The geographical situation of Tunisia (at the crossroads of three continents) and its very open economy to foreign investments and its industrial fabric characterized by flexible SMEs are some of the advantages that Tunisia should capitalize on in order to increase the performance of its National STI system (universities, research laboratories, technical centers, technoparks, innovative companies ...).

Within the global framework of the higher education and scientific research reform and in full compliance with the objectives of the National Sectorial Master Plan (2016-2020), Tunisia continues to promote collaborative projects of partnership between research centers and private sector and to develop/enhance intellectual property, through a series of programs/devices and incentives and nonfinancial measures.

In particular, youth graduates of higher education are more than encouraged to launch their innovative startups in promising and high added-value fields. This is one of the major concerns of the present Tunisian STI policy. Installing new interface structures (incubators, accelerators...) and strengthening existing structures (technoparks, Technology Transfer Offices,...) aim primarily strengthening the national innovation system and secondly increasing competitiveness and productivity of start-ups and SMEs.

On the other hand, South Korea serves as a very good example to the nations of the world in terms of industrialization and technology transfer. The transition from a “poor” country in 1960 when foreign exchange reserves were just 160 Million USD (101st in the world GDP) into a highly industrialized country in 2015 where foreign exchange reserves reached 34.3 Billion USD in 2013 (13th economy in the World) was spectacular. This transition was mainly based on the promotion of heavy industry and the optimal use of Korean human resources by increasing incentives to work and productivity. Observing the evolution of Korean policies in terms of S & T clearly shows a gradual change of strategy, S & T policy, priority industries and leading sector.

Then, what are the Tunisian-Korean cooperation alternatives in terms of STI, considering the current democratic transition that Tunisia is experiencing and the growing political willingness to reform the national innovation system?

At this stage of my analysis, let me remind that a SWOT analysis has been conducted by the Tunisian Government in 2015 and highlighted, in particular, the lack of monitoring/evaluation of STI public policies and the ineffectiveness of interface structures between public research and the business sector.

So, I would recommend concentrating joint Tunisian-Korean efforts on these two particular points.

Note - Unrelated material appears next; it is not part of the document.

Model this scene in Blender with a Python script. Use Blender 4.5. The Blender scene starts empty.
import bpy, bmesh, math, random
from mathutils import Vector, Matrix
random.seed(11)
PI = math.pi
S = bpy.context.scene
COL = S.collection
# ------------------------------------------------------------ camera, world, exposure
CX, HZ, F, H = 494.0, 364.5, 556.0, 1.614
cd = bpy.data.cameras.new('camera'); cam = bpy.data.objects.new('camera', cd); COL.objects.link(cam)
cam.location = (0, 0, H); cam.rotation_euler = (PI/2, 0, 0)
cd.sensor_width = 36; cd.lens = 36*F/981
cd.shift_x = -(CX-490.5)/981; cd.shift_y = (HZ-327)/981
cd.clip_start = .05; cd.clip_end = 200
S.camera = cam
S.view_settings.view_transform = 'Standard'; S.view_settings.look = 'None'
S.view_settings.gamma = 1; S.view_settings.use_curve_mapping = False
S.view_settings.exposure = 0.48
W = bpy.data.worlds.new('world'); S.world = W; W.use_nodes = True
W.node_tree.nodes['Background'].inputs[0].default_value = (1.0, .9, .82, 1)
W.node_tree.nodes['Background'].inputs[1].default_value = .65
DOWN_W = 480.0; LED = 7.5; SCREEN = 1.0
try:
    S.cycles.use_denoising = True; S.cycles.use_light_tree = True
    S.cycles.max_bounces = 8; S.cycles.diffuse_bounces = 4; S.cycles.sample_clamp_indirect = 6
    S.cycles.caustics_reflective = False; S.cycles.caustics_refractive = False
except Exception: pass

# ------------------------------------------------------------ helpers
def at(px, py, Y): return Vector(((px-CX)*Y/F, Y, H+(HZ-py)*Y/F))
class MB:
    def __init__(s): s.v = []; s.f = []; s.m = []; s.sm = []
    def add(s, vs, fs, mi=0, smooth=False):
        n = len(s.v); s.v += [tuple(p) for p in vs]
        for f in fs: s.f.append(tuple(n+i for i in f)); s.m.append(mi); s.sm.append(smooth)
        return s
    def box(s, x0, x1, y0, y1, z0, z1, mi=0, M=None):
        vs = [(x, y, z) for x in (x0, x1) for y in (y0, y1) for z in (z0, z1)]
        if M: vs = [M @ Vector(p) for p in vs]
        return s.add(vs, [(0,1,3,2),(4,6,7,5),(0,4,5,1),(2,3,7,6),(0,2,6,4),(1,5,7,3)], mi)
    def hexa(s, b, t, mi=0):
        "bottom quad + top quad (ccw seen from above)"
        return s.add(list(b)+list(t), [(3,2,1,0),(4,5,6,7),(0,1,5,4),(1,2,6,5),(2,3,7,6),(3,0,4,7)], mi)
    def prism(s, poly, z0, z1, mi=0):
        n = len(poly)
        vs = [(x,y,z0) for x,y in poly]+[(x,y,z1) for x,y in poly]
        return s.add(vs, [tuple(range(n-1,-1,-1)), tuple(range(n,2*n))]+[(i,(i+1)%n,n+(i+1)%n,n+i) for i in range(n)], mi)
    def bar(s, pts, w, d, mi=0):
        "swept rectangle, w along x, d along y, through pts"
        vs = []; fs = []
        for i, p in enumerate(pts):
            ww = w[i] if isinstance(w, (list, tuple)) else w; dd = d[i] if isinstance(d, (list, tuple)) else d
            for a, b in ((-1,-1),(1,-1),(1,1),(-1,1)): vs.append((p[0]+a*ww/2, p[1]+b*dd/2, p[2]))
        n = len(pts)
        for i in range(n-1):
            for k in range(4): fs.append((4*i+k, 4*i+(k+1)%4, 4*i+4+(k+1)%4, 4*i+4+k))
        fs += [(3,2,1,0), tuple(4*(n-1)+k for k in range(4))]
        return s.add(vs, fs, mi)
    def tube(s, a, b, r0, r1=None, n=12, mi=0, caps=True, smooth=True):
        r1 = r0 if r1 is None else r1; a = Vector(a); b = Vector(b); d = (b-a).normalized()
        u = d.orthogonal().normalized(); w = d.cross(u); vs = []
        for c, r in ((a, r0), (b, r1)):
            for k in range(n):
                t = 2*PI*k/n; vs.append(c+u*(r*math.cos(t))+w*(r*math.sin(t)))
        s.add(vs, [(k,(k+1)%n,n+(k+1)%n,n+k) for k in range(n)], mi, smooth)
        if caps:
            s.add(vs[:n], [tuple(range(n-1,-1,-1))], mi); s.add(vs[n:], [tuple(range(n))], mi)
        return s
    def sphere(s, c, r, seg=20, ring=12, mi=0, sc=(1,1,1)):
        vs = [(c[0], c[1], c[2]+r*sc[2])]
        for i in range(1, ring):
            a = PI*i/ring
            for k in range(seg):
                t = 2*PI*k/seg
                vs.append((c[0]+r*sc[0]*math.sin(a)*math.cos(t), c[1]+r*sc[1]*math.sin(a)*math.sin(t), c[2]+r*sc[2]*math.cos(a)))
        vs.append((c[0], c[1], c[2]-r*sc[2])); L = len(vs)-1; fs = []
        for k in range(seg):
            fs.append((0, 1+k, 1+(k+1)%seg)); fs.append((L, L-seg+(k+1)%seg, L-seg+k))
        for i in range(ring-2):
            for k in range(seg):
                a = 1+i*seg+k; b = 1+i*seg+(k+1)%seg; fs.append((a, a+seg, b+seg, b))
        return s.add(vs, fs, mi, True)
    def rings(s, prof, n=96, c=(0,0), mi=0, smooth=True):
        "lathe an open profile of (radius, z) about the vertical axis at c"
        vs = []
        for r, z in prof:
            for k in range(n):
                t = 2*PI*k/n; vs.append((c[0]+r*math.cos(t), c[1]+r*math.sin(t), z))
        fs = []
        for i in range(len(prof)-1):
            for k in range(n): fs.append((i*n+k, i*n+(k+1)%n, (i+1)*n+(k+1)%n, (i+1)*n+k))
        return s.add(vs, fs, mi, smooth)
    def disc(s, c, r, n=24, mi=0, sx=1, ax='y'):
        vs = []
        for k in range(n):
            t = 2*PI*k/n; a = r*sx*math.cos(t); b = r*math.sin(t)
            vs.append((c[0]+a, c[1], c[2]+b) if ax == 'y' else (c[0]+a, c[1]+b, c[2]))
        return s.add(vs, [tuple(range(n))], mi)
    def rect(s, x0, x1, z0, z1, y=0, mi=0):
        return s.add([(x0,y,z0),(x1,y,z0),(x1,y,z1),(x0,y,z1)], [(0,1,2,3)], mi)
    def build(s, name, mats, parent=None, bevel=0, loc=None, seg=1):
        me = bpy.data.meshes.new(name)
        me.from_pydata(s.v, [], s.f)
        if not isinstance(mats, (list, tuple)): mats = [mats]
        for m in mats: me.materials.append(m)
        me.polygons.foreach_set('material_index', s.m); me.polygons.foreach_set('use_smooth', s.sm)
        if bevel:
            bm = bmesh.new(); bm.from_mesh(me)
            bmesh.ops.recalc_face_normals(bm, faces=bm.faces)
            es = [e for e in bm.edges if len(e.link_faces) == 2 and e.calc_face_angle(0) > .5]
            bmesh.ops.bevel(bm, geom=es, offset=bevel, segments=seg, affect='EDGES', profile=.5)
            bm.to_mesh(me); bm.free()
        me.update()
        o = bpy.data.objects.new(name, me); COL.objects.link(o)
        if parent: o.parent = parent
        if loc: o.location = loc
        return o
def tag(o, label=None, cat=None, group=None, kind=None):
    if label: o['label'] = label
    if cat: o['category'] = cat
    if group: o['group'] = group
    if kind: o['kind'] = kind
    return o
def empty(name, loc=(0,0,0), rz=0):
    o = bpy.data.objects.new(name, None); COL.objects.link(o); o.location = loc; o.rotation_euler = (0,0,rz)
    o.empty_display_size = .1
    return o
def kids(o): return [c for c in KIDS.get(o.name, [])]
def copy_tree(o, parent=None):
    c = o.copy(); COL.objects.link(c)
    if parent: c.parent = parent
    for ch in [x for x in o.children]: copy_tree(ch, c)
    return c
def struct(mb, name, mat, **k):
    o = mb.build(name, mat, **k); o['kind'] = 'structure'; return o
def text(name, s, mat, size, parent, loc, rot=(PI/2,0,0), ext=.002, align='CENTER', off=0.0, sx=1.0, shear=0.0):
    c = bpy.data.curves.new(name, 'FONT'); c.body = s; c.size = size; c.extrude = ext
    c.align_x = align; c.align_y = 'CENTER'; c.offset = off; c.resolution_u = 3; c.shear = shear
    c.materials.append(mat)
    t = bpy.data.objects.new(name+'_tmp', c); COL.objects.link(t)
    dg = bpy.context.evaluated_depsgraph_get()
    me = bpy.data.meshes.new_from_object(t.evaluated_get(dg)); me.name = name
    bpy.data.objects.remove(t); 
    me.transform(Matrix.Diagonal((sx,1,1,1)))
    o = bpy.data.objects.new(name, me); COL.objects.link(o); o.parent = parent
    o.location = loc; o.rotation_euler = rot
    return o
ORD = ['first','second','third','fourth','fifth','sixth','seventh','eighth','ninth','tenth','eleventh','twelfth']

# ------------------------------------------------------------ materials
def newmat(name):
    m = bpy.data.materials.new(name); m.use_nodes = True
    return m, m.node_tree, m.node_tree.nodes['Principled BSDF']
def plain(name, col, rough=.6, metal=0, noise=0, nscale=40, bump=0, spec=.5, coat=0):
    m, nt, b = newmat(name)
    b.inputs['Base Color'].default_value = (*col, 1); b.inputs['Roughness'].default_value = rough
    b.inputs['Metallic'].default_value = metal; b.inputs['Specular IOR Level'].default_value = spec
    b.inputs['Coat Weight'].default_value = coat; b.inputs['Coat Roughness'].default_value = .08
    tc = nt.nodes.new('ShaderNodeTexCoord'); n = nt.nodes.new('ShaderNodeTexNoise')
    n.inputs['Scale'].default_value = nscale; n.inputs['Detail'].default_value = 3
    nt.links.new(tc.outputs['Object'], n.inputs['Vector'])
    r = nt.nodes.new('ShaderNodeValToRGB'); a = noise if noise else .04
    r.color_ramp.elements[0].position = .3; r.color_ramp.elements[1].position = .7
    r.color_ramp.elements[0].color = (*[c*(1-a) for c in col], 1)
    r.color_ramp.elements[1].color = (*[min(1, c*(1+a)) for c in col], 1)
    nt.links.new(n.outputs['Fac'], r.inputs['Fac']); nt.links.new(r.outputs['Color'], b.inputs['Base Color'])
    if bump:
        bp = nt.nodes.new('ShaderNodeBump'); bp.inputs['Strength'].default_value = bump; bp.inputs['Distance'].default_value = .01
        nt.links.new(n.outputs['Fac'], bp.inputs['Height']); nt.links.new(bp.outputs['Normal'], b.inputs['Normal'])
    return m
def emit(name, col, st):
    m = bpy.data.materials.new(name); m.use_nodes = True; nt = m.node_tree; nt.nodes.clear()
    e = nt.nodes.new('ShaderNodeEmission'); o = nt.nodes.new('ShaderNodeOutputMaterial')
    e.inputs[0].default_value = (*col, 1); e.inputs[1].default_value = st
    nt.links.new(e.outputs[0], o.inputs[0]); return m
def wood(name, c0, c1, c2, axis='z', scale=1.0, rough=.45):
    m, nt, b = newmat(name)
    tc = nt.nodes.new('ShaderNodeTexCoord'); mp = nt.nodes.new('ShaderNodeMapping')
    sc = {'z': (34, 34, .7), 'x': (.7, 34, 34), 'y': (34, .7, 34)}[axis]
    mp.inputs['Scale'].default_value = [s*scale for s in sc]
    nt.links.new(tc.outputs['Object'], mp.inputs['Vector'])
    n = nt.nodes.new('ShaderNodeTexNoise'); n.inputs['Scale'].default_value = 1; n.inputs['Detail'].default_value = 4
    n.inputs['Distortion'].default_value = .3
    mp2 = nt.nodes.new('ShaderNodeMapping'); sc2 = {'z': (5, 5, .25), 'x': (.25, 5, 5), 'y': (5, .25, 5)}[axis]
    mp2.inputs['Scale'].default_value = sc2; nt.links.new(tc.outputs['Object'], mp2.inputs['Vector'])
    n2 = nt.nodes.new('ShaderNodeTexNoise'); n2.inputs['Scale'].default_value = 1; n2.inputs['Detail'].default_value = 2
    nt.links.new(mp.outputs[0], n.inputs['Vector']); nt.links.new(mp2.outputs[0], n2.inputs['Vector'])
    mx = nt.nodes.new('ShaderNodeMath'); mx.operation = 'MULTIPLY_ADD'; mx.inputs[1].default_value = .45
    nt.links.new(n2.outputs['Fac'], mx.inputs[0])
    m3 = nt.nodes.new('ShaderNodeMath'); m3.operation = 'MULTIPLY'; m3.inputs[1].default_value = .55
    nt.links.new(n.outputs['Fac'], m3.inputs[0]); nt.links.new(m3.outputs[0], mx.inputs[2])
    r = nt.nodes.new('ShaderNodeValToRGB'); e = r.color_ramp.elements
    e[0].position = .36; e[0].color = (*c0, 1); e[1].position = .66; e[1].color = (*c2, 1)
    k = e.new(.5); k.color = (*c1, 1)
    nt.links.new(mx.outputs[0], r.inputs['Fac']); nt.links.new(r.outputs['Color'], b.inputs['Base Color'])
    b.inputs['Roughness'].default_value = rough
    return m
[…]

First, the establishment of a national structure in charge of Technology Transfer and Commercialization would be very valuable tool in defining the strategies, evaluating the technology demand, and proposing new business models for technology in Tunisia. Naturally, all STI stakeholders would be represented in such a structure leading to more efficient vertical and horizontal governance of programming, policy and research functions.

Second, another potential cooperation axis could deal with enhancing and developing the competencies of experts and major decision makers in the fields of S&T, policy formulation, technology transfer, technology commercialization and technology marketing. The aim of these thematic seminars/training sessions is to learn from the Korean experiences how to set-up efficient mechanisms aiming at increasing the willingness of local and international investors to catch-up innovative technology, especially by improving the regulatory environment framework.

To insure the sustainability of such common actions, funds have to be raised. Market investigations, research valuation, building capacity of institutions are some of continuous and endless processes to be maintained. Benchmarking practices with other countries experiences are also a good STI management procedure!